Mansions

Back in 8th and 9th grade, I wanted to be an architect. I wanted to be an architect because I wanted to design and build houses. The irony! There had been some times as a kid when my parents were looking for another house, so our family would visit a few houses here and there and it was always so much fun imaging what could be done with the spaces, which room would be used for what. The possibilities were endless. I was also fascinated by large and beautiful houses, and I remember a few on hilltops in Manitou Springs that really captured my imagination. I even liked the big box houses across a main street near where we lived because I imagined using some of the rooms for Lego cities.

These days, of course, my attitude toward large houses is very different. Houses come with a lot of responsibility, and the larger the house, the greater the responsibility. It may seem magical as a kid, but as an adult, there’s nothing magical about spending thousands of dollars just to keep things up and running.

I just watched an urban exploring video that featured a “time capsule” 1980s mansion. It was very clean and yes, very 80s. It reminded me of the strong impression I had of the 80s back in the 90s. The house was huge and lavish and kinda cool, but I guess there had been some suspicions of illegality with the original owner’s “line of business”, and somebody had been partially maintaining the property since.

Big, expensive, stylish. Like in those coffee table books of hyper-stylized, modern houses. I always felt a sense of power from those, like, wouldn’t it be cool to have the sort of money to craft your life space in such and such a way? Wouldn’t life be richer and more vibrant? Of course, whole economies have been spent just updating interiors, which always change. As Thoreau might say, decrying the ways of the old while slavishly worshiping the new, oblivious to how to the new will become the old, for the cycle to repeat itself and the landfills to grow a few meters.

I’m reminded of a mansion owned by someone at a previous church. The owner had sold his business for $60 million, tithed 10%, and bought the mansion as a fixer-upper. It was lavish beyond anything I’d ever stepped inside before, but I guess when you have $54 million to play with, you can spare a few million for a house like that. Still, I can’t imaging the upkeep. It WAS cool, though.

I also think of how people tend to marry within their “class”. You grow up with certain expectations and carry those forward in life. A good friend of mine has been in a long term relationship with a woman who grew up wealthy. He could have lived by much simpler means, but she was the influence that led them to buy a larger house than he really cared for. I also knew a girl from one of my churches who grew up in a very wealthy family, a very large house, whose mom, despite their whole family being Christians, thought life was all about shopping until her husband, my friend’s dad, was laid off in the wake of the recession. Despite this, and unsurprisingly, my friend married a guy with a promising business career, and no doubt the money to afford that lifestyle. Even a girl I really liked in high school went into a lucrative field and married a guy who did the same, and they bought a nice big house just like the one she grew up in.

Turns out religion has less influence on some of your values than perhaps your upbringing does. I guess we all just develop this idea of what “proper living” is and rarely stray from this.

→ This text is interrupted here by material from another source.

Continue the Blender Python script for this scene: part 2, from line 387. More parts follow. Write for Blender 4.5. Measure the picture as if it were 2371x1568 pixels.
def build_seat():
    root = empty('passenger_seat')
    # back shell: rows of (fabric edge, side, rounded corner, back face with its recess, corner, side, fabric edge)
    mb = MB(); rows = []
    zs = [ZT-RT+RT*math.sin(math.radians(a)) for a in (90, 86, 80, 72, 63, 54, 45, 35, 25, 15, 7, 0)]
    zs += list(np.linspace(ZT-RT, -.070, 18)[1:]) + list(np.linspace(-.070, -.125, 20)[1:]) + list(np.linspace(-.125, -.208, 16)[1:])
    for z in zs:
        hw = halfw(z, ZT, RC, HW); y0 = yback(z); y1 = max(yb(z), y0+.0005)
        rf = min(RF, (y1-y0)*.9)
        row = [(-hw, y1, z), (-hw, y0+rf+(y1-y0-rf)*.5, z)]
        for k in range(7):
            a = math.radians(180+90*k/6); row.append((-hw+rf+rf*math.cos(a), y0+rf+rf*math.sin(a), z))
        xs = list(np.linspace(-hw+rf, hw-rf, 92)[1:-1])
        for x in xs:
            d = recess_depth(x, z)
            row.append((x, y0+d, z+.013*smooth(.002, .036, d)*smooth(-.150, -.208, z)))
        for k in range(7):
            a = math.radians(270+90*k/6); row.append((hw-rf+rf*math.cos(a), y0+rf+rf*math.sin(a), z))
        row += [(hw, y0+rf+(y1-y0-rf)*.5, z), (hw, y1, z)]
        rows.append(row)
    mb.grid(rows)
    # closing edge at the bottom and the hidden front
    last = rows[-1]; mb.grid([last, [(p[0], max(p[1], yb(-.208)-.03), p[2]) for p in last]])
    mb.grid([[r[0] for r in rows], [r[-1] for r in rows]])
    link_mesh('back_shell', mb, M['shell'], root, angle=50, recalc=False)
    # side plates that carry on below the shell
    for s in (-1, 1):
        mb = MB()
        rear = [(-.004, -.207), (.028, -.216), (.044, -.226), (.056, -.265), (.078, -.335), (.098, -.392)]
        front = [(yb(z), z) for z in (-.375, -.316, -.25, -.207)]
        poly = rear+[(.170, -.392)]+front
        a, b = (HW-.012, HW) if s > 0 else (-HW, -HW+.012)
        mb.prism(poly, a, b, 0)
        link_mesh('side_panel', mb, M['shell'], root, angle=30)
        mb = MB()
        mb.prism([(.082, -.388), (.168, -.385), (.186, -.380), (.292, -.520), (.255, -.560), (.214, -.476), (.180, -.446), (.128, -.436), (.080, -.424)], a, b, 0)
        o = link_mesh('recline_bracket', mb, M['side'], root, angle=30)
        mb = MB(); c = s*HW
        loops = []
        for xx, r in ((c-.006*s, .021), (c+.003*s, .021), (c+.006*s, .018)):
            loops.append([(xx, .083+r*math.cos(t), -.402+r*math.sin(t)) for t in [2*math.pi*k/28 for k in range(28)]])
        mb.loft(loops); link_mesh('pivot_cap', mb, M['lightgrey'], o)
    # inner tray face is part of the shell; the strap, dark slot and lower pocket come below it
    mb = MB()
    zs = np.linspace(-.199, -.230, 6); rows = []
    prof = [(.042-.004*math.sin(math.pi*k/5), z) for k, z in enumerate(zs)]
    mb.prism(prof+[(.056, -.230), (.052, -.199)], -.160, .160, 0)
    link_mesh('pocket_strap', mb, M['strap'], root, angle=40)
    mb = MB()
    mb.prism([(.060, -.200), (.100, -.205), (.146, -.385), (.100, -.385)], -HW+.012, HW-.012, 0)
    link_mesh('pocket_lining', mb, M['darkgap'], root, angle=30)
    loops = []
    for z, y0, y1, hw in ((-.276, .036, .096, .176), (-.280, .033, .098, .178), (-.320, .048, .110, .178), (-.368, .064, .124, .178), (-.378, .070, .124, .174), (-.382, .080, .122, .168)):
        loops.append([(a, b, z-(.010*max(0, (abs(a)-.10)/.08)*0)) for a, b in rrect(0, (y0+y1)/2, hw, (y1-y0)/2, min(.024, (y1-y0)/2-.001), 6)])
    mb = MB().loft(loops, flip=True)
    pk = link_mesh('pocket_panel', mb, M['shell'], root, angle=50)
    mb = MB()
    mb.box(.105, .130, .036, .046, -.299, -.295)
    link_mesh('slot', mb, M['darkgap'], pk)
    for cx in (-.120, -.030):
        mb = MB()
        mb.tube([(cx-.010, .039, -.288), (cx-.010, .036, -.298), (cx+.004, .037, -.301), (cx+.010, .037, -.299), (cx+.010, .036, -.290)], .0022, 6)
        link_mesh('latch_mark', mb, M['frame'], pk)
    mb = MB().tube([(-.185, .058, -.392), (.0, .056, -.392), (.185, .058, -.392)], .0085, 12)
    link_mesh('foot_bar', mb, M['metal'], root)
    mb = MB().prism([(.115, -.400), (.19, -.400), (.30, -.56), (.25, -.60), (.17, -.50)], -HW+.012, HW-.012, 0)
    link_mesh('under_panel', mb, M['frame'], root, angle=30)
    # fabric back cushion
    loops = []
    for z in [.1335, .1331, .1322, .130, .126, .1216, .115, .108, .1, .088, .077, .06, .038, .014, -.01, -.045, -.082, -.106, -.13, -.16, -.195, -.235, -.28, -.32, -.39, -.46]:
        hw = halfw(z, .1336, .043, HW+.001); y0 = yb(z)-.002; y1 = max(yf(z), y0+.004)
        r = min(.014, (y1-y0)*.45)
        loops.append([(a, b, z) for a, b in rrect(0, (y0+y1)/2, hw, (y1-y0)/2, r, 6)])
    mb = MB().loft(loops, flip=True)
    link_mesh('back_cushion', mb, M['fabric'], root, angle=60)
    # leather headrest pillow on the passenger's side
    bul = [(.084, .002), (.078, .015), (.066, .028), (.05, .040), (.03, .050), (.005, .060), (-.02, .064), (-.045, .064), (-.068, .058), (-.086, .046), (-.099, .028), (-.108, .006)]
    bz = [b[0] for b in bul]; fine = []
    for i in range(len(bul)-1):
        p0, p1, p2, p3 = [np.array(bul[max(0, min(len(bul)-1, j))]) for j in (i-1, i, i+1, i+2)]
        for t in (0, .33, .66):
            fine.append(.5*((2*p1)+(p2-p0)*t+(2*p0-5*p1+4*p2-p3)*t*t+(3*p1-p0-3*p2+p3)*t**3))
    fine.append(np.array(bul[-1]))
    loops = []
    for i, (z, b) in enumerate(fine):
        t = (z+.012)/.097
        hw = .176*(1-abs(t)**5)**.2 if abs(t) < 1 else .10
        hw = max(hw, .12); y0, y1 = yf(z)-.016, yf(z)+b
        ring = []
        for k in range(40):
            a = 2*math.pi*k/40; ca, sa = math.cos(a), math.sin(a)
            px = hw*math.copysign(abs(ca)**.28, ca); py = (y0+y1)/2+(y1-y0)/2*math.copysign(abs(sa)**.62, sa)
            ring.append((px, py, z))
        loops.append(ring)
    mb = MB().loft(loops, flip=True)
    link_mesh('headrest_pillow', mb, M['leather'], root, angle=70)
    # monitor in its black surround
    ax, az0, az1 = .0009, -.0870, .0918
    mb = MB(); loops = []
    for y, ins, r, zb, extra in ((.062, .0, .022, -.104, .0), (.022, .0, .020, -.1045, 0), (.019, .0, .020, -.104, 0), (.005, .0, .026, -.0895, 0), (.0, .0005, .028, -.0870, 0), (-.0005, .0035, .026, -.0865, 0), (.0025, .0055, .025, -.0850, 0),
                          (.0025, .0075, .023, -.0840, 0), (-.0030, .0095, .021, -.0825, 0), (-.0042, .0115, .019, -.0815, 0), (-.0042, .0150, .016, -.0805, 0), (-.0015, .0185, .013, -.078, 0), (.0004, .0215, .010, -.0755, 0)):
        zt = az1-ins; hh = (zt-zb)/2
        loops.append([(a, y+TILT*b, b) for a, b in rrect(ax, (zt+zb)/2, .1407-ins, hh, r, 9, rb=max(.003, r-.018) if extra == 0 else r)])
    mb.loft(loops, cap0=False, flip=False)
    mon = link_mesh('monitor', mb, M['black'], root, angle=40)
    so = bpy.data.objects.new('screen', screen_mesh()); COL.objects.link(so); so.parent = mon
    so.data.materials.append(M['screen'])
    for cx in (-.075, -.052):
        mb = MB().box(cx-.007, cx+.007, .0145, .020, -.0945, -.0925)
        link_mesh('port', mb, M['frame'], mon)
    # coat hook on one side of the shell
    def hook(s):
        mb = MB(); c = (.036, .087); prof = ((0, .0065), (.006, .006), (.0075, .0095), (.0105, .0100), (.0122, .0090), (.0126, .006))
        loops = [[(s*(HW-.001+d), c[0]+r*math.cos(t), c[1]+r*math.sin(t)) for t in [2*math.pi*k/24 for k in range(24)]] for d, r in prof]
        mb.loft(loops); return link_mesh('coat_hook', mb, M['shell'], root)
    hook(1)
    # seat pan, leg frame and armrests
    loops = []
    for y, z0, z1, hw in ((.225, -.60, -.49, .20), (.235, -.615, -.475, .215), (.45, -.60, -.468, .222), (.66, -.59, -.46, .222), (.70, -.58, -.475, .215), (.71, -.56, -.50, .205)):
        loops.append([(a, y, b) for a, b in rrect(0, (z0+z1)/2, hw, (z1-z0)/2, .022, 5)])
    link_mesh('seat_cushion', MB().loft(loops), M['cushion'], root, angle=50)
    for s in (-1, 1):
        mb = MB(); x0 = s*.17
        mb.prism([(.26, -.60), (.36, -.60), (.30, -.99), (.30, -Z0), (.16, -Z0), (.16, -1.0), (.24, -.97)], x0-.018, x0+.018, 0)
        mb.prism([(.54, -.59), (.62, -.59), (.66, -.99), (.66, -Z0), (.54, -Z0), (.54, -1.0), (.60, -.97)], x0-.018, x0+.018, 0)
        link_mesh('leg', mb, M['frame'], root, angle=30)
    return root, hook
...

…and for some reason, one of the very first things people do when they have money is buy rather large houses. I never understood that. It’s like buying a BMW just because you’re making $60k/year. Just because you can afford it (sort of), doesn’t mean you should.

Or it’s like…each additional room in a house, so I’ve read, is an extra $70k. People often want an extra room as a guest bedroom, but then they only use that guest bedroom once or twice a year. You could just as easily spend a few thousand dollars each year to put family/friends up in a nice hotel. It would take 35 years (in theory) to make up the difference this way. Not that guest bedrooms don’t have their convenience, it’s just they rarely see any use, and I think that often gets overlooked.

But it’s no disrespect to the beauty of the houses, I should mention that. I would only ask if it’s worth 30 years of your life, not one of which is guaranteed you. You have to pick and chose your dreams wisely.